Deformations of Fell bundles and twisted graph algebras

TL;DR

This paper introduces a method to deform Fell bundles over discrete groups using two-cocycles, leading to new twisted graph algebras and a C*-bundle structure that unifies these deformations.

Contribution

It defines deformations of Fell bundles via two-cocycles and demonstrates their application to twisted graph algebras, establishing a C*-bundle framework.

Findings

Deformations produce new Fell bundles with deformed multiplication.

Twisted graph algebras can be realized as deformations of standard graph algebras.

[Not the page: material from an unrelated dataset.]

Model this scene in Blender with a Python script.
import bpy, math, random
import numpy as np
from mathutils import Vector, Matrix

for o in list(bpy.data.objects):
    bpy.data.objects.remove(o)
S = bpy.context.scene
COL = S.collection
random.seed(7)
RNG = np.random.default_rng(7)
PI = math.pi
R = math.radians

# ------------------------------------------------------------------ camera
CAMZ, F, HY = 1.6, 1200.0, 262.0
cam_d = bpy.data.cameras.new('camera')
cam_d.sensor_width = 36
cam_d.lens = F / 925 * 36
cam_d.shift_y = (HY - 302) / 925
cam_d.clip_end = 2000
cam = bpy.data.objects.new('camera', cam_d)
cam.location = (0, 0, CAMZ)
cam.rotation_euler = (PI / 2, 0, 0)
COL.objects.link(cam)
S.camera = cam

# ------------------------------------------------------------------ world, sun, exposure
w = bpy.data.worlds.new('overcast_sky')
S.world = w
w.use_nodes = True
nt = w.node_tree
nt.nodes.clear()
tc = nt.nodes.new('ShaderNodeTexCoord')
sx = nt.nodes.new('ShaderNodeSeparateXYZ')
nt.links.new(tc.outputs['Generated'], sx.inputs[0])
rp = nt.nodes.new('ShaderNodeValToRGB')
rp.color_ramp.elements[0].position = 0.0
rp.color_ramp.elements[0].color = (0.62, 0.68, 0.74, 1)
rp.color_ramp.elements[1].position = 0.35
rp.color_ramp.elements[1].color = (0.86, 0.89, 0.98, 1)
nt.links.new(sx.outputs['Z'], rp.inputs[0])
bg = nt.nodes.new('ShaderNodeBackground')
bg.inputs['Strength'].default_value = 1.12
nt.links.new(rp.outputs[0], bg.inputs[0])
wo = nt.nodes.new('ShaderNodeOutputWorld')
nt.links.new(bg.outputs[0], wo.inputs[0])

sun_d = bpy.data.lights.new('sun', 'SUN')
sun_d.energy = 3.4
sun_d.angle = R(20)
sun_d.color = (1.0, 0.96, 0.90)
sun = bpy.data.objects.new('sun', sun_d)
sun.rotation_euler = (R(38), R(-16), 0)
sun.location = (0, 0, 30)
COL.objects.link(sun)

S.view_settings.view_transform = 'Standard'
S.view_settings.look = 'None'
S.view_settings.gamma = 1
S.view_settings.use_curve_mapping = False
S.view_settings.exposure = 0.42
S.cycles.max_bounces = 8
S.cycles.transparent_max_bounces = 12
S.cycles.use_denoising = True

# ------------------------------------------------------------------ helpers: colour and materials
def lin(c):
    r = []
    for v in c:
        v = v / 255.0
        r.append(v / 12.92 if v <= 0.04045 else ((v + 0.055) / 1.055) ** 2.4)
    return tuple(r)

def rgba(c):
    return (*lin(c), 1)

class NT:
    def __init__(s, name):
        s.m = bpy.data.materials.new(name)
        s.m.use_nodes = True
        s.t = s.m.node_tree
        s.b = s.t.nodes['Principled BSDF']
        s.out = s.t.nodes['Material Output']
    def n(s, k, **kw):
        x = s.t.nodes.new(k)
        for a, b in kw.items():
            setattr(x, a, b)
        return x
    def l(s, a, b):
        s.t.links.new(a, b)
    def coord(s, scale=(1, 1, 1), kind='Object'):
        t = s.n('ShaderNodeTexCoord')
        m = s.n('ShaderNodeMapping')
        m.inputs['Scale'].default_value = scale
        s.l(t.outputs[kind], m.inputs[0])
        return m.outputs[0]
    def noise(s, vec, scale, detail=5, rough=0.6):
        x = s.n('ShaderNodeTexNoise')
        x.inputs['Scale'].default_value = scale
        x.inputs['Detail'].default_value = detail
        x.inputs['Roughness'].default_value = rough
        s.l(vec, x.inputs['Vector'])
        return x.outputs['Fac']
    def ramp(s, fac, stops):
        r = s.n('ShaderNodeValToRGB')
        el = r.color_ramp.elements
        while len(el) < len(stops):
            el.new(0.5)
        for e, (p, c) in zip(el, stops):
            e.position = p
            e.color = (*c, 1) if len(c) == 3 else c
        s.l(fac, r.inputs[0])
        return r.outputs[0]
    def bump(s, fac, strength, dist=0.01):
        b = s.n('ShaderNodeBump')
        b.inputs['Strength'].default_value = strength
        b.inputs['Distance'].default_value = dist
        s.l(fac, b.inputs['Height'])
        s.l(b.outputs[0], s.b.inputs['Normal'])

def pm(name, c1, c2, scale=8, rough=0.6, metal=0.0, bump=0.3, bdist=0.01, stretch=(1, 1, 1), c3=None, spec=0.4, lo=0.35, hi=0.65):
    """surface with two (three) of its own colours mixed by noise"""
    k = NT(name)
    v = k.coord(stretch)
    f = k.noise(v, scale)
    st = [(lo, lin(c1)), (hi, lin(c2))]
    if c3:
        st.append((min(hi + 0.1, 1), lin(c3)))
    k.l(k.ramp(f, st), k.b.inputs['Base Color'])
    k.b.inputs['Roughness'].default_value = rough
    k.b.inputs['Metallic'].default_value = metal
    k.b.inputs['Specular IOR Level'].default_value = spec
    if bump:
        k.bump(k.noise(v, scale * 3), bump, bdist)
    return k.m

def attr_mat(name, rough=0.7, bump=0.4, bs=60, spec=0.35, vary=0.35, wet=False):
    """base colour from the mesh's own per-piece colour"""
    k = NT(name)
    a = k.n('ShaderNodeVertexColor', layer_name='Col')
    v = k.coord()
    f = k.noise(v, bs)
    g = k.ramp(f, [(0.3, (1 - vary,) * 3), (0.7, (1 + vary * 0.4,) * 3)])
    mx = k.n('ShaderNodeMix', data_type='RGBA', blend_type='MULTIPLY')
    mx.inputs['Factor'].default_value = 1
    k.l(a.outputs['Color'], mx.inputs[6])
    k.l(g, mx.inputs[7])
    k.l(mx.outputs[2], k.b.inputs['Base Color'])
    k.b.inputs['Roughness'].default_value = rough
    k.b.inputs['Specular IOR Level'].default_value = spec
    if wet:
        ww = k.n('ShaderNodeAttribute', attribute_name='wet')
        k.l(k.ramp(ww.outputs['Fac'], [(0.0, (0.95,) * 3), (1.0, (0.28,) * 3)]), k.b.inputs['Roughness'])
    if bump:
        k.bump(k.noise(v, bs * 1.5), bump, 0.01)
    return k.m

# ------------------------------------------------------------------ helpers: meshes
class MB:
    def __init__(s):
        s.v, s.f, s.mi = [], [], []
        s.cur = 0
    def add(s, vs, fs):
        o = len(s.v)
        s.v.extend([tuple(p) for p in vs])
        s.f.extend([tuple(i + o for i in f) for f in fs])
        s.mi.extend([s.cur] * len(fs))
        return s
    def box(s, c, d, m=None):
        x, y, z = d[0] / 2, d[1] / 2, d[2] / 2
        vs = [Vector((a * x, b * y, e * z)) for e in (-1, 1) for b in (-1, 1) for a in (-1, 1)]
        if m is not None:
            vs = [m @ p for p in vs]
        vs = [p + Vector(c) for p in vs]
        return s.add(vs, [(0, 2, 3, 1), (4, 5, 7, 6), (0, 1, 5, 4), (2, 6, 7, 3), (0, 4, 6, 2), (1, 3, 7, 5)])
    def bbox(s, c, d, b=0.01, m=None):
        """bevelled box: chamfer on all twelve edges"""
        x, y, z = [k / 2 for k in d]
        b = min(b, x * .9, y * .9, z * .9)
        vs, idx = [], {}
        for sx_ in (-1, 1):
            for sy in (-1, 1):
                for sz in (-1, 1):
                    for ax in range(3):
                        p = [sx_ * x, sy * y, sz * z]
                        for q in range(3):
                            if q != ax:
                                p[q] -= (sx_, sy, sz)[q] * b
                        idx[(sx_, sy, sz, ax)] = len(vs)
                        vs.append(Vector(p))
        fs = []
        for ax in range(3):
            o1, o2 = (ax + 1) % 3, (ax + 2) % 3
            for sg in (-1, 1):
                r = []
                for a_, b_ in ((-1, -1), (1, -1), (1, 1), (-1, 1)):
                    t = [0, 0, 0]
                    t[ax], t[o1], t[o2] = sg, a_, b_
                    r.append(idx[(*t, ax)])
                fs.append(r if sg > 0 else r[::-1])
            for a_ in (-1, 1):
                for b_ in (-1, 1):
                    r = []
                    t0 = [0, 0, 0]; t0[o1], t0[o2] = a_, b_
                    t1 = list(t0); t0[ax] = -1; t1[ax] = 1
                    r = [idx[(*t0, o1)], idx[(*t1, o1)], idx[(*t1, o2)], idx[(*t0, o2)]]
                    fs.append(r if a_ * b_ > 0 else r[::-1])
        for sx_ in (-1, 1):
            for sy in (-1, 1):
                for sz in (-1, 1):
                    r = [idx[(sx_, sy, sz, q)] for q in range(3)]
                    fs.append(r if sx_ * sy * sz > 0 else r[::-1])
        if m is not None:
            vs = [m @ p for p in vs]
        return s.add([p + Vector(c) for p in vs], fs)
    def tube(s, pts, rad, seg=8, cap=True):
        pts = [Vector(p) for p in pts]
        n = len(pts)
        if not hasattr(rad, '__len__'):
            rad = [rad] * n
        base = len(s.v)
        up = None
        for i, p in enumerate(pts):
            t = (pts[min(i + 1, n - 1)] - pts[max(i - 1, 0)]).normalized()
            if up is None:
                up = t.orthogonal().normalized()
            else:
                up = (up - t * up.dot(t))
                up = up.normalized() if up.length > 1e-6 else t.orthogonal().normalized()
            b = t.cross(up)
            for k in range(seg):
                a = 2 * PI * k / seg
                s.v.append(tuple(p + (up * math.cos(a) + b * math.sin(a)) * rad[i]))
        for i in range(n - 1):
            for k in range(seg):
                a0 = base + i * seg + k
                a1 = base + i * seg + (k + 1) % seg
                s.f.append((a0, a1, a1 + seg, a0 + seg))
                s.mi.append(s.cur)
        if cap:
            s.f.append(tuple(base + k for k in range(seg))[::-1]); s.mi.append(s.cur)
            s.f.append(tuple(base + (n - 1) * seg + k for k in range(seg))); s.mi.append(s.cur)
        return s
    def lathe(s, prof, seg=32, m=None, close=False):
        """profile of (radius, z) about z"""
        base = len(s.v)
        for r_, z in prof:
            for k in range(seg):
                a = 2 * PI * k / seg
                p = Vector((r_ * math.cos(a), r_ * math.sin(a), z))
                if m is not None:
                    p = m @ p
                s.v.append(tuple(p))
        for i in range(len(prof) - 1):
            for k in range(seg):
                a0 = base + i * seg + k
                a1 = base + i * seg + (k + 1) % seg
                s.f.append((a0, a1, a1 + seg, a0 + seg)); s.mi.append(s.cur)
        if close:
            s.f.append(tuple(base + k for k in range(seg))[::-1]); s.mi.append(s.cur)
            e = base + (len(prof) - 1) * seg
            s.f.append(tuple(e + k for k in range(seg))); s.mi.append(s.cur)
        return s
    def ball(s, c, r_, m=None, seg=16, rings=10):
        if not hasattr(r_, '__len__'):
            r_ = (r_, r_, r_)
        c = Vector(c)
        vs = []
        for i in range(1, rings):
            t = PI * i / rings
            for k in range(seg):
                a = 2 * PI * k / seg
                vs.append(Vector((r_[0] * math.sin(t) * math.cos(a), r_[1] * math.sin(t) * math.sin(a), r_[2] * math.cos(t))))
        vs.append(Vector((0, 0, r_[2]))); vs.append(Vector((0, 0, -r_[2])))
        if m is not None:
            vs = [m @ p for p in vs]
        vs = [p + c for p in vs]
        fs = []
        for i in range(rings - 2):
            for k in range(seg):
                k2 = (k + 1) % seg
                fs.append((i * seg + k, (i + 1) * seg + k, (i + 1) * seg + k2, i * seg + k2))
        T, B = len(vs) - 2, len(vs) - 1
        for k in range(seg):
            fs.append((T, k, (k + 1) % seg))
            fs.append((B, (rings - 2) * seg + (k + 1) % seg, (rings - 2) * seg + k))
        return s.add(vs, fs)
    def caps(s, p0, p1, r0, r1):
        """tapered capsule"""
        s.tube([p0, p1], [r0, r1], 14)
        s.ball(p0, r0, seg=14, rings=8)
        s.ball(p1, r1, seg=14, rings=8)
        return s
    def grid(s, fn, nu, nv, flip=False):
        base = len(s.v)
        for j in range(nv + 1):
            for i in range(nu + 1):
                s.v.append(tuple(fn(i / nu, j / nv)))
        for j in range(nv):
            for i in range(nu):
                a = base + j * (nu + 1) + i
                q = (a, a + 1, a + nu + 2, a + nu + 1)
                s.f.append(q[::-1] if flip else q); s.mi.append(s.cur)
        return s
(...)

Different cocycle deformations form the fibers of a C*-bundle.

Abstract

We consider Fell bundles over discrete groups, and the C*-algebra which is universal for representations of the bundle. We define deformations of Fell bundles, which are new Fell bundles with the same underlying Banach bundle but with the multiplication deformed by a two-cocycle on the group. Every graph algebra can be viewed as the C*-algebra of a Fell bundle, and there are are many cocycles of interest with which to deform them. We thus obtain many of the twisted graph algebras of Kumjian, Pask and Sims. We demonstate the utility of our approach to these twisted graph algebras by proving that the deformations associated to different cocycles can be assembled as the fibres of a C*-bundle.